No other segment of the gaming industry has benefited more from the technology revolution than the slot machine. Once considered the ugly stepdaughter, placed on the gaming floor to appease the spouses of table players, the slot machine has been transformed into the fairy Princess of the gaming world. With her she has brought a dowry of riches no one would have imagined for the casino and a few lucky players as well. Twenty years ago the slot machine accounted for 30 percent of the casinos profits. Today it accounts for about 70 percent. Computer technology makes it possible to offer life-changing jackpots big enough to turn a pauper into a King.

This new technology also brings with it many myths and misconceptions as players try to unravel the mysteries of the modern computerized slot machine. Here are a few of the myths surrounding the slot machine.

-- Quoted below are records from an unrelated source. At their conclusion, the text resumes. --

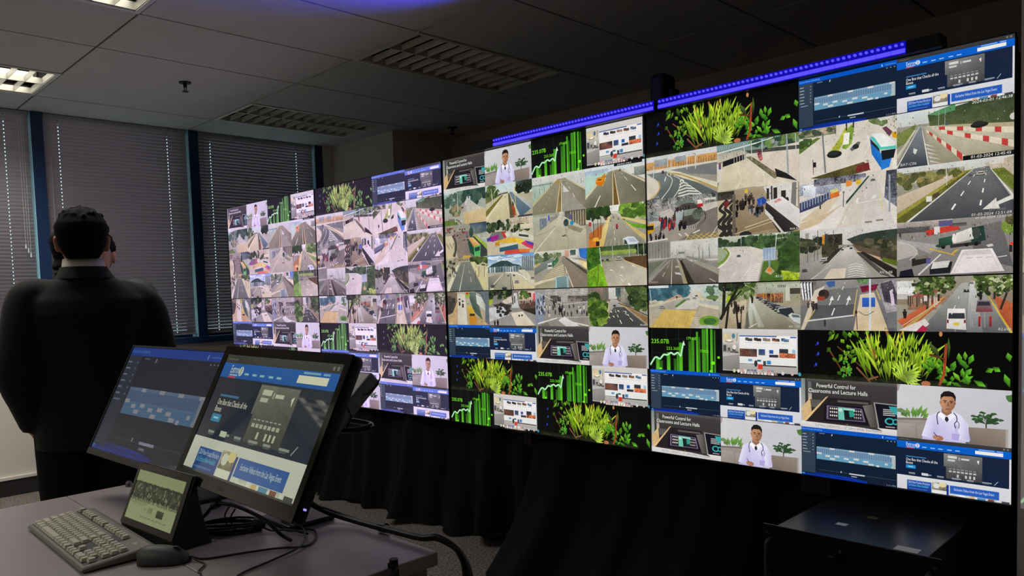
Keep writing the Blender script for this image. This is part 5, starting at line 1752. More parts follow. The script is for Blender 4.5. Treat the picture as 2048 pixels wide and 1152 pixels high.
def t_r5c7(c):
    r = random.Random(37)
    c.R((130, 128, 126), 0, 0, 1, 1, (96, 96, 98))
    c.R((110, 100, 100), .0, .0, .18, .5, (140, 130, 120), .3)
    for i in range(4):
        c.P((222, 222, 226), [(.0 + .035 * i, .06), (.022 + .035 * i, .02), (.045 + .03 * i, .36), (.03 + .03 * i, .4)])
        c.P((36, 34, 40), [(.022 + .035 * i, .04), (.035 + .035 * i, .02), (.055 + .03 * i, .34), (.045 + .03 * i, .38)])
    c.P([(206, 196, 180), (206, 196, 182), (196, 182, 160), (200, 188, 166)], [(.16, .2), (.28, .1), (.06, 1), (0, 1)], .1)
    c.P([(150, 148, 146), (140, 138, 136), (96, 96, 98), (90, 90, 94)], [(.3, .0), (.62, .0), (.57, 1.0), (.04, 1.0)])
    c.P((84, 84, 88), [(.16, .5), (.58, .48), (.57, .74), (.1, .78)])
    c.P((110, 110, 110), [(.22, .2), (.61, .16), (.6, .46), (.18, .5)])
    c.P((96, 132, 86), [(.6, 0), (.74, 0), (.7, .1), (.62, .06)], .5)
    c.P([(206, 190, 166), (206, 192, 170), (206, 186, 150), (200, 180, 146)], [(.64, .3), (.78, .26), (.92, 1), (.57, 1)], .08)
    c.P((150, 144, 150), [(.8, .1), (1, .0), (1, .8), (.9, .66)], .4)
    c.P((70, 66, 76), [(.84, .1), (.95, .04), (1, .3), (1, .5), (.88, .44)], .4)
    c.P((206, 190, 210), [(.93, .24), (.96, .2), (.98, .5), (.95, .52)])
    c.P((110, 110, 114), [(.88, .66), (1, .62), (1, .95), (.92, .95)])
    c.P((60, 96, 150), [(.28, .06), (.3, .02), (.38, .02), (.38, .12), (.32, .15)])
    c.E((60, 44, 40), .26, .28, .06, .1, 12)
    c.P((150, 60, 44), [(.19, .32), (.27, .32), (.27, .4), (.19, .4)])
    c.E((44, 40, 40), .24, .25, .035, .06, 10)
    c.R((50, 100, 190), .66, .36, .79, .54, (40, 86, 170))
    c.P((120, 30, 60), [(.64, .14), (.82, .1), (.8, .22), (.66, .26)], .3)
    c.R((206, 214, 226), .73, .0, .748, 1.0, (196, 204, 216))
    c.D((226, 226, 226), .485, .06, .3, .9, .014, .026, 4, .45)
    for u in (.32, .5):
        c.L((226, 226, 226), u, .5, u + .025, .38, .02)
        c.P((226, 226, 226), [(u + .0, .4), (u + .03, .31), (u + .048, .4)])
    c.L((206, 204, 200), .06, .82, .58, .7, .028)
    c.L((206, 176, 90), .61, .2, .57, .72, .014, .02)
    c.L((206, 176, 90), .18, .54, .08, .82, .016, .02)
    c.L((206, 176, 90), .8, .2, .84, .4, .016)
    c.E((50, 48, 50), .27, .86, .012, .08, 8)
    c.L((40, 40, 42), .6, .62, .61, .98, .014)
    c.E((40, 40, 42), .6, .64, .012, .04, 8)
    c.crowd(r, .08, .4, .18, .5, 8, .16, ((44, 40, 40), (70, 66, 66)))
    c.C((110, 100, 90), [(.62, .62), (.7, .7), (.78, .62)], .014)
    stamp(c, 'M210', .88, .985, .05, (60, 60, 60))


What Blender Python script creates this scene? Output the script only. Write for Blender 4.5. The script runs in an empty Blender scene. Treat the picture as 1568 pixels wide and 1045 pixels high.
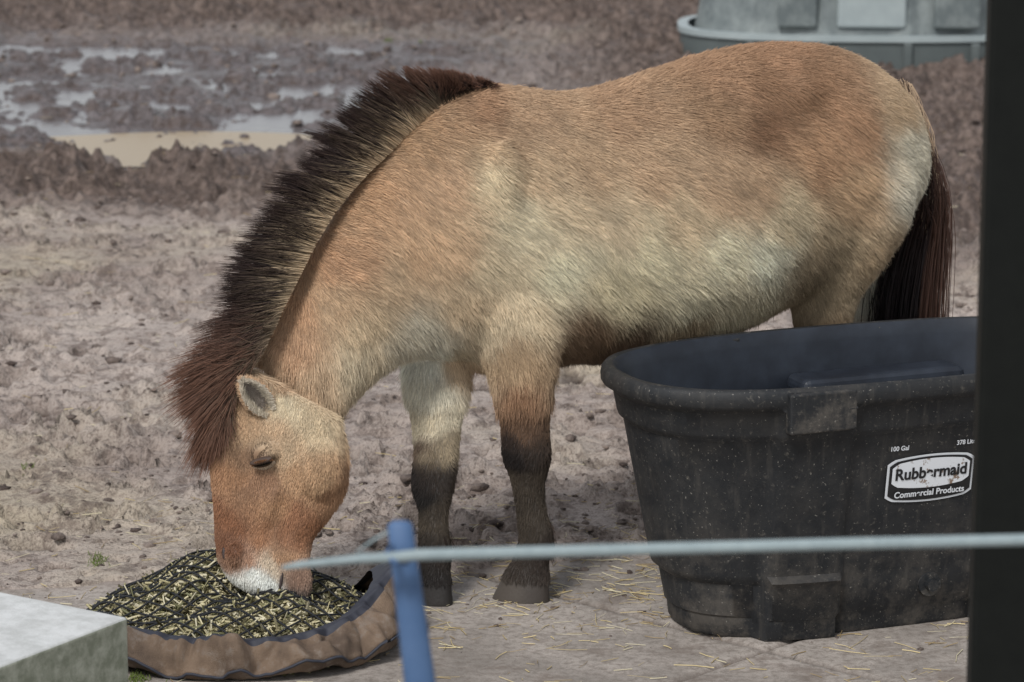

Someone hit a jackpot on the machine you just left, you would have gotten that jackpot if you kept playing.
False. The slot machines have a computer chip inside that runs the Random Number Generator (RNG). The RNG is continuously cycling through numbers even when the machine is not being played. These numbers correspond to the stops on the wheel that display the winning or losing symbols that you see when the reels stop. When you hit the spin button or pull the handle, the RNG picks the combination at that given microsecond. If you had stayed at the machine, it is highly unlikely that you would have stopped the RNG at the exact nano-second to display that same combination of numbers. In the time it takes to talk with a friend or sip your drink the RNG has cycled through thousands of combinations.

You can tell the odds of winning by counting the symbols on each wheel.
No. The RNG generates a number for each spin. The number corresponds to the symbols on the Reel. There can be hundreds of Virtual stops on each wheel even though you only see a few symbols. For example you may see 20 symbols on each wheel of a three-reel machine. You figure 20 x 20 x 20 = 8,000 combinations and your chance of hitting the jackpot is 1 in 8000. In reality the computer chip may program 256 stops for each wheel which makes the odds 256 x 256 x 256 =16,777,216 combinations. Being able to generate millions of combinations is the reason that slots can offer large paybacks.

Casinos can loosen or tighten the slot machines with the flip of a switch.
False. The slot machines have a computer chip in them that determines the pay back percentage. These are preset at the factory. In order for a casino to change the pay back, they would have to change the chip. In most jurisdictions there is paper work that has to be filled and submitted to the Casino Control Commission for each machine if the chip is changed. It is time consuming and the chips are very expensive. For this reason, it is more economical to decide on the pay back percentages before purchasing the machines and having the factory ship them with the proper chip.

A machine that has not been paying is due to hit.
False. There is no way to determine if a machine is due to hit. Each spin is a random occurrence and has no bearing on what has happened previously. Don't ever play more than you should because of this myth. It will be devastating to your bankroll if you do.

The temperature of the coins played will affect the way a machine pays.
False. The machine is not affected by temperature. It doesn't matter if you play hot, cold, old or new coins. The coin slot is a mechanical device and has no feeling. There is one potential danger with this myth. I once saw a fellow burn his fingers while trying to heat up a coin with a lighter.

If you use your slot club card the machine will pay back less.
False. In my opinion, this is the most damaging myth of them all. There is no link between the card reader and the RNG. By not using you player's card you are denying yourself valuable comps and sometimes cash back from the casino.

Until next time, remember:
"Luck comes and goes...Knowledge Stays Forever."